EXERCISE TASK:
Collect every line in the records below that contains the word "objects".

MATERIAL PROVIDED:
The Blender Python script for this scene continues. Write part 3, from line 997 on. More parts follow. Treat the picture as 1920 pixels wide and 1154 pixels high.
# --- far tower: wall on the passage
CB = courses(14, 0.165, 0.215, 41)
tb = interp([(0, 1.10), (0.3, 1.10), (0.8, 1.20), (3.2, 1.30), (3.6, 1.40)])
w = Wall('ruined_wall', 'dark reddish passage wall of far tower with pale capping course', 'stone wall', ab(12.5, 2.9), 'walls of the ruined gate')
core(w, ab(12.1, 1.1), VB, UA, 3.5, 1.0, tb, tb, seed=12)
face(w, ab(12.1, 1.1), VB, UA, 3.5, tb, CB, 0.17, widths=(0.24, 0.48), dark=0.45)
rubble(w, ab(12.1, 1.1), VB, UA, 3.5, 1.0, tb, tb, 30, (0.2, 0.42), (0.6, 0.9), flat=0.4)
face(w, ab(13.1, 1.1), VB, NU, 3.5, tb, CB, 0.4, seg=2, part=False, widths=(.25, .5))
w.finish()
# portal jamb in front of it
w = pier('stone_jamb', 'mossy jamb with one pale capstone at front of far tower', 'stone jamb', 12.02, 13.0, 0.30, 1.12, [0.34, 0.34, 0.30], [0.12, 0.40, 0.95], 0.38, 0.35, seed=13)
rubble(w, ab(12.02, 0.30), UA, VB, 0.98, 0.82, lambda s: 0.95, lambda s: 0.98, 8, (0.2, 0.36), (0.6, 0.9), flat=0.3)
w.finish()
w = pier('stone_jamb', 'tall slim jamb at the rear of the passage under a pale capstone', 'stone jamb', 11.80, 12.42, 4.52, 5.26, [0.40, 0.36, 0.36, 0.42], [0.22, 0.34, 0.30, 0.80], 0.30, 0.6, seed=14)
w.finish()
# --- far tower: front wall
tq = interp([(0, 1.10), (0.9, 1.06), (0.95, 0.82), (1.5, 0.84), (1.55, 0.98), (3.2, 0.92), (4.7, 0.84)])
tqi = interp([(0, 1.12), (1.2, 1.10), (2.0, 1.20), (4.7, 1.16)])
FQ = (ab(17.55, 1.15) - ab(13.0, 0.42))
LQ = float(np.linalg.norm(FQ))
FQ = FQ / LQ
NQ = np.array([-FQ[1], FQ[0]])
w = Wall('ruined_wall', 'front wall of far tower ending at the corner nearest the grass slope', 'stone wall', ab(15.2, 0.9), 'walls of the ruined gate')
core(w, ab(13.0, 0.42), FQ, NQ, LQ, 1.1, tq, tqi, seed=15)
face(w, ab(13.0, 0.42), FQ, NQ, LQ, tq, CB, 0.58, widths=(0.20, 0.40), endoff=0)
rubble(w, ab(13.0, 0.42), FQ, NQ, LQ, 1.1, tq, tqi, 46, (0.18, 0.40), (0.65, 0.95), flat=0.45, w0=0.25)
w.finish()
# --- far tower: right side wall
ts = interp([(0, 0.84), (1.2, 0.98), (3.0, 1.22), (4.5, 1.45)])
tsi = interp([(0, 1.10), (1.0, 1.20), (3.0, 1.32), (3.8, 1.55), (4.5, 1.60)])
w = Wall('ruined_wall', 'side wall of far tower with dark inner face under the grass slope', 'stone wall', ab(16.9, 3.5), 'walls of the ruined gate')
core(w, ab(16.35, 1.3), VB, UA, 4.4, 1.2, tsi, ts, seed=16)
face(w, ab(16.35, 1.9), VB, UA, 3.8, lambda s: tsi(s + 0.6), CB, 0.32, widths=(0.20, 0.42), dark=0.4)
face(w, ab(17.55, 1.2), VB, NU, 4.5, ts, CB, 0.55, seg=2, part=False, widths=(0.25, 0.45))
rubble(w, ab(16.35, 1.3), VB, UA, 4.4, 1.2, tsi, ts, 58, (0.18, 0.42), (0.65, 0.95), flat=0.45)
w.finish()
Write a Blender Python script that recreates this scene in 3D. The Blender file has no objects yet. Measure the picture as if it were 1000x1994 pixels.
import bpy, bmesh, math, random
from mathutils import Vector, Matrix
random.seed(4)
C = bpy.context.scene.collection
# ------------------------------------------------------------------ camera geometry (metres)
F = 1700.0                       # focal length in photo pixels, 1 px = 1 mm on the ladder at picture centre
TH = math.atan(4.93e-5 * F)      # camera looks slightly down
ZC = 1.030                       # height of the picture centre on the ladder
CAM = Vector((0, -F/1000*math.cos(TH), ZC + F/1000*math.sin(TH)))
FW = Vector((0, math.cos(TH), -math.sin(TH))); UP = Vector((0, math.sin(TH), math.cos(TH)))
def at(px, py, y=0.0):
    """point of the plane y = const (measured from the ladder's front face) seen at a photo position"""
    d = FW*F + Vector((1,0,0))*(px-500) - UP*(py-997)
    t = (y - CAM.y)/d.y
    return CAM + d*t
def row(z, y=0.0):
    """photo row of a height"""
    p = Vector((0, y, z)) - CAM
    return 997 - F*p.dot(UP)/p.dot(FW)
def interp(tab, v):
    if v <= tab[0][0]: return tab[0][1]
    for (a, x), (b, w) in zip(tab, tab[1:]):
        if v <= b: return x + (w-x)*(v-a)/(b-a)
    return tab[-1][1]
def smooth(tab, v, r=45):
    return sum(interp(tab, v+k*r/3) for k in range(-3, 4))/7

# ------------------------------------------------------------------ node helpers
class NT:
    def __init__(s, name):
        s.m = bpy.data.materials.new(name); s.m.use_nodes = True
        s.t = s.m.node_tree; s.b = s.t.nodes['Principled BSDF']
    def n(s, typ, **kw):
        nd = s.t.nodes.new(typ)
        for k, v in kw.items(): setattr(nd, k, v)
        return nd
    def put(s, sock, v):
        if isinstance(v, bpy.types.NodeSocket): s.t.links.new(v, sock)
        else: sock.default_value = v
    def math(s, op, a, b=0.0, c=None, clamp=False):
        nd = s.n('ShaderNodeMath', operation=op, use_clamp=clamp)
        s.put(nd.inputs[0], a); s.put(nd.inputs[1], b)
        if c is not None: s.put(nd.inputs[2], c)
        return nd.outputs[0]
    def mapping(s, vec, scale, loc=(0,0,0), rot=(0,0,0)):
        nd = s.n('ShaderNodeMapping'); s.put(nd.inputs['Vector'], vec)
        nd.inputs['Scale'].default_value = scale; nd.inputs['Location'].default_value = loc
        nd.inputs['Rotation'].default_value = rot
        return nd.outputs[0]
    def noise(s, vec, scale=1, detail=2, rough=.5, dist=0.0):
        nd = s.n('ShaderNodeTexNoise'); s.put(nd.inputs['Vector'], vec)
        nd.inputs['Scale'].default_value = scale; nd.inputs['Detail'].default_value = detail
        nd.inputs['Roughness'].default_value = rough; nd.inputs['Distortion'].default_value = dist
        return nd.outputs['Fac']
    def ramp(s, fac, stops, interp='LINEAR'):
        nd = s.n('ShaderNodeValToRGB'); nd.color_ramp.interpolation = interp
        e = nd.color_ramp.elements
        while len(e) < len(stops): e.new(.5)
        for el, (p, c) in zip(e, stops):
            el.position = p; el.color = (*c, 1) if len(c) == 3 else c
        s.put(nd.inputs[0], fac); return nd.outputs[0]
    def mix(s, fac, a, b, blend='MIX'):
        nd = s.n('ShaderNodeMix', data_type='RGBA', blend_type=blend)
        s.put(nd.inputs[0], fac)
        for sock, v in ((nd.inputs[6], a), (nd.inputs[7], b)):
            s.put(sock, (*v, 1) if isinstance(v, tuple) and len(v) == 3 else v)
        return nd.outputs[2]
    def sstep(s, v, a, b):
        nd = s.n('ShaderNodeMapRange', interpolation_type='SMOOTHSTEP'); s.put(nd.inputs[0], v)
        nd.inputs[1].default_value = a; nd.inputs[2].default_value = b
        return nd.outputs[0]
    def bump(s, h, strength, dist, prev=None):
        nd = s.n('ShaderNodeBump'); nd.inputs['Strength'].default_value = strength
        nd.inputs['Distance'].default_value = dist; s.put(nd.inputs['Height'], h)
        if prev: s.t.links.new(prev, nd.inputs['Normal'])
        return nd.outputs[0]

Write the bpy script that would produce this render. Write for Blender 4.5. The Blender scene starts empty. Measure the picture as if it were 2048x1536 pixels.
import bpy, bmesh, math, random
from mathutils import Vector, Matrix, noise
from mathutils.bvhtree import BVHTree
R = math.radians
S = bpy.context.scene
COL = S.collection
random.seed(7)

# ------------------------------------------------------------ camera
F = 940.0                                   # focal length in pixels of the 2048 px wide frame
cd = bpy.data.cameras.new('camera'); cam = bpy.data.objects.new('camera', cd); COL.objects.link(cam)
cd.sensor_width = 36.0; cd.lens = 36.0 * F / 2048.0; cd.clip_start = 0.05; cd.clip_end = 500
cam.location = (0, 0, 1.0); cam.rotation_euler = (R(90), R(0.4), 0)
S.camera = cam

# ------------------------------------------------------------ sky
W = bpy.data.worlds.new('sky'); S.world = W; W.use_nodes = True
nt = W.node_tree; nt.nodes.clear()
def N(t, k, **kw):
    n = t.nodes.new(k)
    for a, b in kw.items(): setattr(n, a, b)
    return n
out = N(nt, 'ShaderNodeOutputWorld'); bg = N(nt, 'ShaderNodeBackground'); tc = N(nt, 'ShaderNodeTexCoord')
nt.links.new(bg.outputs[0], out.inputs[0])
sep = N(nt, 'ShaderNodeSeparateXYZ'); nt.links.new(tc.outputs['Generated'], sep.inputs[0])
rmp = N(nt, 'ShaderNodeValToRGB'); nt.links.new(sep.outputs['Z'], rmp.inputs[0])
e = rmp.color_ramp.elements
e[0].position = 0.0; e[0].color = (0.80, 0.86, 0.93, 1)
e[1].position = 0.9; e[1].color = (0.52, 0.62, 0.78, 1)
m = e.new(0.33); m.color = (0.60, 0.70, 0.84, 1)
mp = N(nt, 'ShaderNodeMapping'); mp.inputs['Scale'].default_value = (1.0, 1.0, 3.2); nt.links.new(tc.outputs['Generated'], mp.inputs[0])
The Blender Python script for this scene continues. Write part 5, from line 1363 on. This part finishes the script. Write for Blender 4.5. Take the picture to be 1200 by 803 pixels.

RESPONSE:
Write a Blender Python script that recreates this scene in 3D. The Blender file has no objects yet. Measure the picture as if it were 1000x1994 pixels.
cd = bpy.data.cameras.new('camera'); cam = bpy.data.objects.new('camera', cd); COL.objects.link(cam)